**Problem statement:**
Reproduce the entire listing word for word.

**Source material:**
********

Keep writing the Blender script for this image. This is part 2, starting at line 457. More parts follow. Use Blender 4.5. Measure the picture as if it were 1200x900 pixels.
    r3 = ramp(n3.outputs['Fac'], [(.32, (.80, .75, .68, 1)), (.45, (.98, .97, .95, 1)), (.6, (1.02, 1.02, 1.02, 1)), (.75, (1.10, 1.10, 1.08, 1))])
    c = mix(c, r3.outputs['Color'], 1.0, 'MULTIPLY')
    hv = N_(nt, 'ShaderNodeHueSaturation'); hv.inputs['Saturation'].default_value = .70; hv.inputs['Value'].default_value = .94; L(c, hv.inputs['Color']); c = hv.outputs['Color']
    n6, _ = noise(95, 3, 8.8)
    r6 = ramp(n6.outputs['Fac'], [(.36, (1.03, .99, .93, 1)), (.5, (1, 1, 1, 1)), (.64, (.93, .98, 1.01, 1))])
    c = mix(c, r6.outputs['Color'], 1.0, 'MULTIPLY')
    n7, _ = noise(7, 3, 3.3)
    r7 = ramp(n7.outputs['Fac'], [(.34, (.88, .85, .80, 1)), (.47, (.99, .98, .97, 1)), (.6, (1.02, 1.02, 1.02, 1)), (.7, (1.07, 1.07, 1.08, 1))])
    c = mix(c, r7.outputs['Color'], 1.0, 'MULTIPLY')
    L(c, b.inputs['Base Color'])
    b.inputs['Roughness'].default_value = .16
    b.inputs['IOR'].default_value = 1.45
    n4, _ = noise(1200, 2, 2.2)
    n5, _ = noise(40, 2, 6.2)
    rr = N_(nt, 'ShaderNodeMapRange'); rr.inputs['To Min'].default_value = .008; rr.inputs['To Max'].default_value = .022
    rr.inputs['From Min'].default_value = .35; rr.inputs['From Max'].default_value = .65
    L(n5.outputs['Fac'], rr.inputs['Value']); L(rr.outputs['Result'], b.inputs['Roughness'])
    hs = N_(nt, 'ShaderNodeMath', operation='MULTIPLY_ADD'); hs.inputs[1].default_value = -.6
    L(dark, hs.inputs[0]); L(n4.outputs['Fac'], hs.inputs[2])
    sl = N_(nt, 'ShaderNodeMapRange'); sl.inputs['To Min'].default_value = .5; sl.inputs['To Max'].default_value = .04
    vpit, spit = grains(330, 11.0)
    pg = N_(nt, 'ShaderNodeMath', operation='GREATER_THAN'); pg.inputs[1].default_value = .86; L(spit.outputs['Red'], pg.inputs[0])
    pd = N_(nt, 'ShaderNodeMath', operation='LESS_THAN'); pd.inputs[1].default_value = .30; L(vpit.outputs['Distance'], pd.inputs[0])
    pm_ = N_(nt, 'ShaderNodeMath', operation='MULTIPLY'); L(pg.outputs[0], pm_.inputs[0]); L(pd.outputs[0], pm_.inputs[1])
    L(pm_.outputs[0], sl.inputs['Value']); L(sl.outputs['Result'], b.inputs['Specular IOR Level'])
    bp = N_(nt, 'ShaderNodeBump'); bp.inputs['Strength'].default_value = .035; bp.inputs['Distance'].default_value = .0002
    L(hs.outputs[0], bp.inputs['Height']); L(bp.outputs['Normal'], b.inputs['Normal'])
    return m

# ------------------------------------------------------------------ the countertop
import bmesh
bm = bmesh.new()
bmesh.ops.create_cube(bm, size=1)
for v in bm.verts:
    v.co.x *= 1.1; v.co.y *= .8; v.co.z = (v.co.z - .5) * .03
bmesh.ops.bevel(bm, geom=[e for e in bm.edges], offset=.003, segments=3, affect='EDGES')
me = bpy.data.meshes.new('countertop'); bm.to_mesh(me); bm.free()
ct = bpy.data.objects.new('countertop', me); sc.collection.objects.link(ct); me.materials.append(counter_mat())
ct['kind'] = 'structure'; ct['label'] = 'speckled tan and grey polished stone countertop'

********

**Task answer:**
Keep writing the Blender script for this image. This is part 2, starting at line 457. More parts follow. Use Blender 4.5. Measure the picture as if it were 1200x900 pixels.
    r3 = ramp(n3.outputs['Fac'], [(.32, (.80, .75, .68, 1)), (.45, (.98, .97, .95, 1)), (.6, (1.02, 1.02, 1.02, 1)), (.75, (1.10, 1.10, 1.08, 1))])
    c = mix(c, r3.outputs['Color'], 1.0, 'MULTIPLY')
    hv = N_(nt, 'ShaderNodeHueSaturation'); hv.inputs['Saturation'].default_value = .70; hv.inputs['Value'].default_value = .94; L(c, hv.inputs['Color']); c = hv.outputs['Color']
    n6, _ = noise(95, 3, 8.8)
    r6 = ramp(n6.outputs['Fac'], [(.36, (1.03, .99, .93, 1)), (.5, (1, 1, 1, 1)), (.64, (.93, .98, 1.01, 1))])
    c = mix(c, r6.outputs['Color'], 1.0, 'MULTIPLY')
    n7, _ = noise(7, 3, 3.3)
    r7 = ramp(n7.outputs['Fac'], [(.34, (.88, .85, .80, 1)), (.47, (.99, .98, .97, 1)), (.6, (1.02, 1.02, 1.02, 1)), (.7, (1.07, 1.07, 1.08, 1))])
    c = mix(c, r7.outputs['Color'], 1.0, 'MULTIPLY')
    L(c, b.inputs['Base Color'])
    b.inputs['Roughness'].default_value = .16
    b.inputs['IOR'].default_value = 1.45
    n4, _ = noise(1200, 2, 2.2)
    n5, _ = noise(40, 2, 6.2)
    rr = N_(nt, 'ShaderNodeMapRange'); rr.inputs['To Min'].default_value = .008; rr.inputs['To Max'].default_value = .022
    rr.inputs['From Min'].default_value = .35; rr.inputs['From Max'].default_value = .65
    L(n5.outputs['Fac'], rr.inputs['Value']); L(rr.outputs['Result'], b.inputs['Roughness'])
    hs = N_(nt, 'ShaderNodeMath', operation='MULTIPLY_ADD'); hs.inputs[1].default_value = -.6
    L(dark, hs.inputs[0]); L(n4.outputs['Fac'], hs.inputs[2])
    sl = N_(nt, 'ShaderNodeMapRange'); sl.inputs['To Min'].default_value = .5; sl.inputs['To Max'].default_value = .04
    vpit, spit = grains(330, 11.0)
    pg = N_(nt, 'ShaderNodeMath', operation='GREATER_THAN'); pg.inputs[1].default_value = .86; L(spit.outputs['Red'], pg.inputs[0])
    pd = N_(nt, 'ShaderNodeMath', operation='LESS_THAN'); pd.inputs[1].default_value = .30; L(vpit.outputs['Distance'], pd.inputs[0])
    pm_ = N_(nt, 'ShaderNodeMath', operation='MULTIPLY'); L(pg.outputs[0], pm_.inputs[0]); L(pd.outputs[0], pm_.inputs[1])
    L(pm_.outputs[0], sl.inputs['Value']); L(sl.outputs['Result'], b.inputs['Specular IOR Level'])
    bp = N_(nt, 'ShaderNodeBump'); bp.inputs['Strength'].default_value = .035; bp.inputs['Distance'].default_value = .0002
    L(hs.outputs[0], bp.inputs['Height']); L(bp.outputs['Normal'], b.inputs['Normal'])
    return m

# ------------------------------------------------------------------ the countertop
import bmesh
bm = bmesh.new()
bmesh.ops.create_cube(bm, size=1)
for v in bm.verts:
    v.co.x *= 1.1; v.co.y *= .8; v.co.z = (v.co.z - .5) * .03
bmesh.ops.bevel(bm, geom=[e for e in bm.edges], offset=.003, segments=3, affect='EDGES')
me = bpy.data.meshes.new('countertop'); bm.to_mesh(me); bm.free()
ct = bpy.data.objects.new('countertop', me); sc.collection.objects.link(ct); me.materials.append(counter_mat())
ct['kind'] = 'structure'; ct['label'] = 'speckled tan and grey polished stone countertop'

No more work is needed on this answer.